## Begin

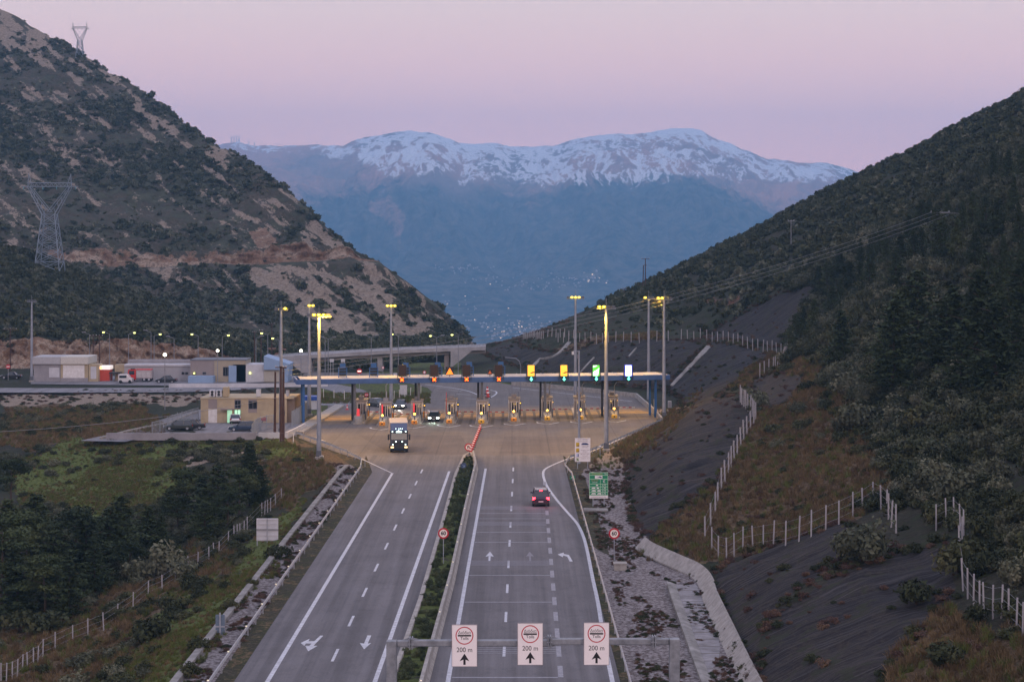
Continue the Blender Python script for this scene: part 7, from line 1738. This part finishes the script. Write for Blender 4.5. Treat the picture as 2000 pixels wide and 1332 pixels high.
# ---- wind turbines on the far ridge
def turbine(px_, lab, s):
    i_ = int(np.argmin(abs(pxs-px_))); r_ = MTA[int(nvm*.86)-1, i_]; t = thing('wind_turbine', lab, 'wind turbine', ((px_-CX)*9200/F, 9200, r_[2]-4), 0, 'wind turbines on the far ridge')
    MB().bar((0,0,0),(0,0,38*s),3.2,2.0,6).build('tower', M_WHITE, t)
    for k in range(3): a = k*2.094+s; MB().bar((0,-3,38*s),(math.sin(a)*17*s,-3,38*s+math.cos(a)*17*s),1.3,.5,4).build('blade', M_WHITE, t)
for k, px_ in enumerate((452,457,462,467,486,497)): turbine(px_, 'tiny pale wind turbine at the left end of the snowy ridge', [.8,.7,.8,.7,.5,.45][k])
# ---- far towns in the valley: white houses, some lit
def town(name, spots, n, m, smin, smax, lit=False):
    mb = MB(); r = np.random.default_rng(5 if not lit else 6)
    bvh_rows = MTA
    pX, pY = project(MTA[:int(nvm*.6)])
    for k in range(n):
        cx_, cy_, sx_, sy_ = spots[r.integers(0, len(spots))]; a, b_ = r.normal(cx_, sx_), r.normal(cy_, sy_)
        dd = (pX-a)**2+((pY-b_)*1.0)**2; i_, j_ = np.unravel_index(np.argmin(dd), dd.shape)
        if dd[i_, j_] > 30: continue
        v = MTA[i_, j_]; s = r.uniform(smin, smax); ox, oy = r.uniform(-8, 8, 2)
        x, y, z = v[0]+ox, v[1]+oy, v[2]-2
        mb.box(x-s, x+s, y-s*.7, y+s*.7, z, z+s*.9+2)
        if not lit: mb.add([(x-s*1.05,y-s*.75,z+s*.9+2),(x+s*1.05,y-s*.75,z+s*.9+2),(x,y,z+s*1.3+2),(x-s*1.05,y+s*.75,z+s*.9+2),(x+s*1.05,y+s*.75,z+s*.9+2)], [(0,1,2),(1,4,2),(4,3,2),(3,0,2)])
    o = mb.build(name, m); tag(o, kind='stuff')
SP = [(900,524,25,4),(960,546,35,5),(1110,548,50,7),(1040,560,30,4),(960,625,40,12),(1000,640,45,9),(1060,640,30,8),(900,600,30,18),(985,655,30,5),(1150,545,25,6),(1010,645,35,7)]
town('valley_houses', SP, 300, mat('far_house_white', (.40,.37,.36), .8, var=.4, scale=.02), 1.3, 3.4)
town('valley_lights', SP[4:], 34, glow('valley_lights', (1.0,.72,.45), 1.6), 1.0, 1.9, True)
# ================================================================== HAZE
hz = bpy.data.materials.new('haze_air'); hz.use_nodes = True
n, l = hz.node_tree.nodes, hz.node_tree.links
n.clear(); ou = n.new('ShaderNodeOutputMaterial'); vp = n.new('ShaderNodeVolumePrincipled')
vp.inputs['Color'].default_value = (0.31, 0.64, 1.0, 1); vp.inputs['Density'].default_value = 0.00013; vp.inputs['Anisotropy'].default_value = 0.0
l.new(vp.outputs[0], ou.inputs['Volume'])
b = MB(); b.box(-11000, 11000, -230, 12500, -560, 900)
hb = b.build('haze', hz); tag(hb, kind='stuff')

## End

- [OBJECTIVE] Write out the material above again, word for word, minus its pictures.

- [RESULT]
Continue the Blender Python script for this scene: part 7, from line 1738. This part finishes the script. Write for Blender 4.5. Treat the picture as 2000 pixels wide and 1332 pixels high.
# ---- wind turbines on the far ridge
def turbine(px_, lab, s):
    i_ = int(np.argmin(abs(pxs-px_))); r_ = MTA[int(nvm*.86)-1, i_]; t = thing('wind_turbine', lab, 'wind turbine', ((px_-CX)*9200/F, 9200, r_[2]-4), 0, 'wind turbines on the far ridge')
    MB().bar((0,0,0),(0,0,38*s),3.2,2.0,6).build('tower', M_WHITE, t)
    for k in range(3): a = k*2.094+s; MB().bar((0,-3,38*s),(math.sin(a)*17*s,-3,38*s+math.cos(a)*17*s),1.3,.5,4).build('blade', M_WHITE, t)
for k, px_ in enumerate((452,457,462,467,486,497)): turbine(px_, 'tiny pale wind turbine at the left end of the snowy ridge', [.8,.7,.8,.7,.5,.45][k])
# ---- far towns in the valley: white houses, some lit
def town(name, spots, n, m, smin, smax, lit=False):
    mb = MB(); r = np.random.default_rng(5 if not lit else 6)
    bvh_rows = MTA
    pX, pY = project(MTA[:int(nvm*.6)])
    for k in range(n):
        cx_, cy_, sx_, sy_ = spots[r.integers(0, len(spots))]; a, b_ = r.normal(cx_, sx_), r.normal(cy_, sy_)
        dd = (pX-a)**2+((pY-b_)*1.0)**2; i_, j_ = np.unravel_index(np.argmin(dd), dd.shape)
        if dd[i_, j_] > 30: continue
        v = MTA[i_, j_]; s = r.uniform(smin, smax); ox, oy = r.uniform(-8, 8, 2)
        x, y, z = v[0]+ox, v[1]+oy, v[2]-2
        mb.box(x-s, x+s, y-s*.7, y+s*.7, z, z+s*.9+2)
        if not lit: mb.add([(x-s*1.05,y-s*.75,z+s*.9+2),(x+s*1.05,y-s*.75,z+s*.9+2),(x,y,z+s*1.3+2),(x-s*1.05,y+s*.75,z+s*.9+2),(x+s*1.05,y+s*.75,z+s*.9+2)], [(0,1,2),(1,4,2),(4,3,2),(3,0,2)])
    o = mb.build(name, m); tag(o, kind='stuff')
SP = [(900,524,25,4),(960,546,35,5),(1110,548,50,7),(1040,560,30,4),(960,625,40,12),(1000,640,45,9),(1060,640,30,8),(900,600,30,18),(985,655,30,5),(1150,545,25,6),(1010,645,35,7)]
town('valley_houses', SP, 300, mat('far_house_white', (.40,.37,.36), .8, var=.4, scale=.02), 1.3, 3.4)
town('valley_lights', SP[4:], 34, glow('valley_lights', (1.0,.72,.45), 1.6), 1.0, 1.9, True)
# ================================================================== HAZE
hz = bpy.data.materials.new('haze_air'); hz.use_nodes = True
n, l = hz.node_tree.nodes, hz.node_tree.links
n.clear(); ou = n.new('ShaderNodeOutputMaterial'); vp = n.new('ShaderNodeVolumePrincipled')
vp.inputs['Color'].default_value = (0.31, 0.64, 1.0, 1); vp.inputs['Density'].default_value = 0.00013; vp.inputs['Anisotropy'].default_value = 0.0
l.new(vp.outputs[0], ou.inputs['Volume'])
b = MB(); b.box(-11000, 11000, -230, 12500, -560, 900)
hb = b.build('haze', hz); tag(hb, kind='stuff')